I didn’t understand what “no traffic” actually feels like until I started my own blog, because before that it always sounded like a small problem, something temporary, something that just fixes itself once you write a few good posts, but when you actually sit there refreshing your dashboard and seeing zero… or maybe one visit (and that’s probably your own), it hits differently.
And the worst part is not even the number.
It’s the confusion.
Because in your head, you’re thinking — “I wrote properly, I explained things clearly, I even tried to make it helpful… so why is no one coming?”
That question stayed with me for a long time.
I Thought Writing Was Enough (It Wasn’t)
In the beginning, I genuinely believed that if I just wrote good content, people would somehow find it, because that’s what everyone says, right? “Content is king.”
But nobody really explains the other half.
Content might be king… but without visibility, it’s like a king with no kingdom.
I wrote my first few blog posts with full focus, even spent hours editing them, reading them again and again, fixing small lines, trying to make them “perfect,” and then I published them thinking maybe now something will happen.
Nothing happened.
Not that day.
Not the next week either.
That Slightly Embarrassing Phase
There was a point where I stopped telling people that I had a blog, because the obvious next question was — “How much traffic do you get?” and I didn’t have a good answer for that.
It felt weird… like I was doing something, but with no visible result.
And slowly, that excitement started turning into doubt.
The Thing I Didn’t Understand Early
What I didn’t understand back then was simple, but very important.
People don’t magically find your blog.
They search… or they scroll… or they click.
And if your content is not aligned with what they are searching for, or if it doesn’t show up where they are looking, then it just stays invisible, no matter how well you write.
That realization didn’t come on day one.
It took time.
I Was Writing… But Not For Anyone
Looking back, I can clearly see the mistake.
I was writing what I wanted to write.
Not what people were actually searching for.
There’s a difference.
And that difference decides whether your blog grows or just sits there.

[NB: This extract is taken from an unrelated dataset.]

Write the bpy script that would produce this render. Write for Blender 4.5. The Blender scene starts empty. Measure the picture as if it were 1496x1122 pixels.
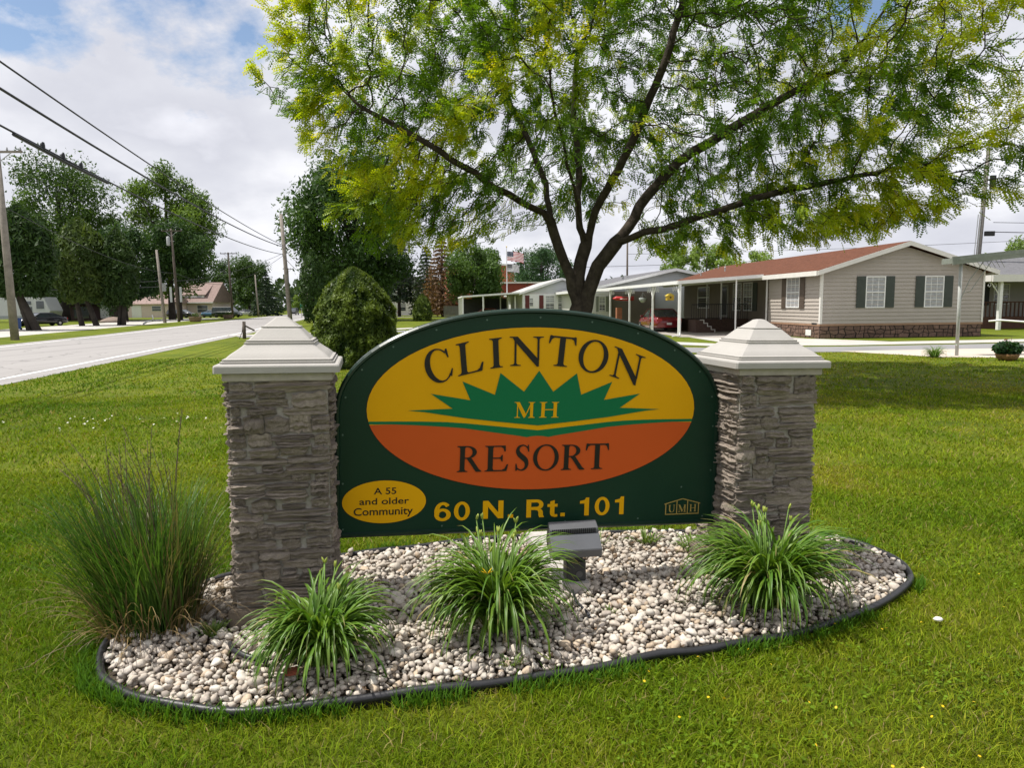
import bpy, bmesh, math, random
import numpy as np
from mathutils import Vector, Matrix, Euler
from mathutils.kdtree import KDTree
rnd = random.Random(7)
rng = np.random.default_rng(7)
R = math.radians
SC = bpy.context.scene
COL = SC.collection

# ------------------------------------------------------------------ camera
CAM_H = 1.85
PITCH, ROLL = R(6.3), 0.0095
f_ = Vector((0, math.cos(PITCH), -math.sin(PITCH)))
u0 = Vector((0, math.sin(PITCH), math.cos(PITCH)))
r0 = Vector((1, 0, 0))
cr = r0*math.cos(ROLL) - u0*math.sin(ROLL)
cu = u0*math.cos(ROLL) + r0*math.sin(ROLL)
cd = bpy.data.cameras.new('camera')
cam = bpy.data.objects.new('camera', cd); COL.objects.link(cam)
cd.sensor_width = 36; cd.lens = 25.27; cd.clip_end = 6000; cd.clip_start = 0.05
M = Matrix((cr, cu, -f_)).transposed().to_4x4(); M.translation = Vector((0, 0, CAM_H))
cam.matrix_world = M
SC.camera = cam

# ------------------------------------------------------------------ sky and sun
SUN_EL = R(66)
SUN_AZ = R(-91)            # clockwise from +Y: the sun stands to the left
W = bpy.data.worlds.new('World'); SC.world = W; W.use_nodes = True
nt = W.node_tree; nt.nodes.clear()
def N(tree, kind, **kw):
    n = tree.nodes.new(kind)
    for k, v in kw.items(): setattr(n, k, v)
    return n
def lk(tree, a, b): tree.links.new(a, b)
def mth(tree, op, a, b=None, c=None, clamp=False):
    n = N(tree, 'ShaderNodeMath', operation=op); n.use_clamp = clamp
    for i, x in enumerate((a, b, c)):
        if x is None: continue
        if isinstance(x, (int, float)): n.inputs[i].default_value = x
        else: lk(tree, x, n.inputs[i])
    return n.outputs[0]
def ramp(tree, fac, stops):
    n = N(tree, 'ShaderNodeValToRGB'); e = n.color_ramp.elements
    while len(e) < len(stops): e.new(0.5)
    for el, (p, c) in zip(e, stops):
        el.position = p; el.color = (c[0], c[1], c[2], 1) if not isinstance(c, (int, float)) else (c, c, c, 1)
    lk(tree, fac, n.inputs[0]); return n.outputs[0]
def noise(tree, vec, scale, detail=4, rough=.55, dim='3D'):
    n = N(tree, 'ShaderNodeTexNoise', noise_dimensions=dim)
    n.inputs['Scale'].default_value = scale; n.inputs['Detail'].default_value = detail; n.inputs['Roughness'].default_value = rough
    if vec is not None: lk(tree, vec, n.inputs['Vector'])
    return n.outputs['Fac']
out = N(nt, 'ShaderNodeOutputWorld')
skyn = N(nt, 'ShaderNodeTexSky', sky_type='NISHITA'); skyn.sun_disc = False
skyn.sun_elevation = SUN_EL; skyn.sun_rotation = SUN_AZ
bgs = N(nt, 'ShaderNodeBackground'); lk(nt, skyn.outputs[0], bgs.inputs[0]); bgs.inputs[1].default_value = 0.12
tc = N(nt, 'ShaderNodeTexCoord'); dirv = tc.outputs['Generated']
sp = N(nt, 'ShaderNodeSeparateXYZ'); lk(nt, dirv, sp.inputs[0])
zz = mth(nt, 'ADD', mth(nt, 'MAXIMUM', sp.outputs[2], 0.0), 0.42)
cx = mth(nt, 'DIVIDE', sp.outputs[0], zz); cy = mth(nt, 'DIVIDE', sp.outputs[1], zz)
cv = N(nt, 'ShaderNodeCombineXYZ'); lk(nt, cx, cv.inputs[0]); lk(nt, cy, cv.inputs[1])
P = cv.outputs[0]
n_edge = noise(nt, P, 4.6, 8, .62)
n_big = noise(nt, P, .8, 3, .5)
n_bel = noise(nt, P, 2.6, 6, .50)
holes = None
for d, rad in (((-.352, .858, .372), .115), ((-.312, .893, .325), .055), ((-.50, .80, .332), .075), ((.405, .855, .325), .06), ((-.53, .80, .285), .04)):
    L_ = math.sqrt(sum(q*q for q in d)); d = [q/L_ for q in d]
    vd = N(nt, 'ShaderNodeVectorMath', operation='DISTANCE'); lk(nt, dirv, vd.inputs[0]); vd.inputs[1].default_value = d
    h = mth(nt, 'SUBTRACT', 1.0, mth(nt, 'DIVIDE', vd.outputs['Value'], rad))
    holes = h if holes is None else mth(nt, 'MAXIMUM', holes, h)
holes = mth(nt, 'MAXIMUM', holes, mth(nt, 'MULTIPLY', mth(nt, 'SUBTRACT', n_big, .64), 6.0))
gap = mth(nt, 'ADD', holes, mth(nt, 'MULTIPLY', mth(nt, 'SUBTRACT', n_edge, .5), 3.6))
gapf = ramp(nt, gap, [(0.08, 0.0), (0.72, 1.0)])
ccol = ramp(nt, n_bel, [(.30, (.83, .835, .875)), (.42, (.74, .745, .785)), (.52, (.60, .61, .665)), (.60, (.55, .56, .62)), (.72, (.74, .745, .80))])
bgc = N(nt, 'ShaderNodeBackground'); lk(nt, ccol, bgc.inputs[0]); bgc.inputs[1].default_value = 1.08
mx = N(nt, 'ShaderNodeMixShader'); lk(nt, gapf, mx.inputs[0]); lk(nt, bgc.outputs[0], mx.inputs[1]); lk(nt, bgs.outputs[0], mx.inputs[2])
lk(nt, mx.outputs[0], out.inputs[0])
sd = bpy.data.lights.new('sun', 'SUN'); sd.energy = 5.0; sd.angle = R(.55); sd.color = (1, .955, .88)
sun = bpy.data.objects.new('sun', sd); COL.objects.link(sun)
sdir = Vector((math.sin(SUN_AZ)*math.cos(SUN_EL), math.cos(SUN_AZ)*math.cos(SUN_EL), math.sin(SUN_EL)))
sun.rotation_euler = sdir.to_track_quat('Z', 'Y').to_euler(); sun.location = sdir*60
SC.view_settings.view_transform = 'Standard'; SC.view_settings.look = 'None'
SC.view_settings.gamma = 1; SC.view_settings.use_curve_mapping = False
SC.view_settings.exposure = 0.25
SC.cycles.max_bounces = 6; SC.cycles.transparent_max_bounces = 8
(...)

The First Time Something Changed
It wasn’t a big breakthrough.
It was small.
I wrote one post based on something I saw people searching repeatedly, not a random idea, not something I felt like writing, but something people were actually curious about.
And after a few days… I saw a few clicks.
Not many.
But enough to notice.
That moment felt strange.
Because for the first time, it wasn’t zero.
That Small Signal Meant More Than I Expected
It showed me one thing very clearly.
Traffic is not random.
It comes when your content matches someone’s need.
Simple… but I ignored it earlier.
Another Mistake (And This One Hurt)
Even after that, I made another mistake.
I became inconsistent.
I would post one article… then disappear for a few days… then come back again.
And every time I disappeared, the little momentum I had built just faded.
That’s something no one tells you directly.
Consistency is not exciting… but it matters a lot more than you think.
Titles… I Was Completely Ignoring Them
This is something I realized a bit later.
My titles were boring.
Not bad… just forgettable.
Something like:
“How to Save Money”
Which is fine… but also easy to ignore.
Then I tried writing titles that sounded more real, more specific, something like:
“How I Tried Saving Money and Failed Before It Finally Worked”
And suddenly… clicks improved.
Not crazy numbers.
But noticeable.
The Emotional Part (Yeah, It Matters Too)
There were days when I genuinely felt like stopping everything, because it didn’t feel like progress, it felt like effort without direction, and that’s the most dangerous phase, because that’s where most people quit.
I almost did too.
More than once.
But instead of quitting completely, I slowed down… and that somehow helped me stay in the game.
What Actually Helped (No Magic, Just Real Stuff)
If I simplify everything I learned, it comes down to a few things that sound basic but are actually powerful when you follow them consistently:
- Writing what people are already searching
- Not overthinking perfection
- Staying consistent even when results are slow
- Making titles that feel human, not robotic
That’s it.
No secret trick.
No hidden hack.
About Google Discover (What I Noticed)
I didn’t “hack” Discover or anything like that, but I noticed that content which feels real, slightly emotional, and easy to read has a better chance of getting picked, especially when the topic is something people can relate to quickly.
It’s not about writing like a machine.
It’s about writing like a person.
If You’re Stuck Right Now
If your blog is not getting traffic, don’t assume that it never will, because most of the time it’s not about your ability, it’s about your approach, and once you adjust that, things start changing slowly.
Not instantly.
But gradually.
Final Thought
If I could go back and tell myself one thing at the beginning, it would be this:
“Don’t just write… write for someone.”
Because the moment your content connects with even one person, that’s when it starts growing.
And once it starts… it doesn’t stay at zero forever.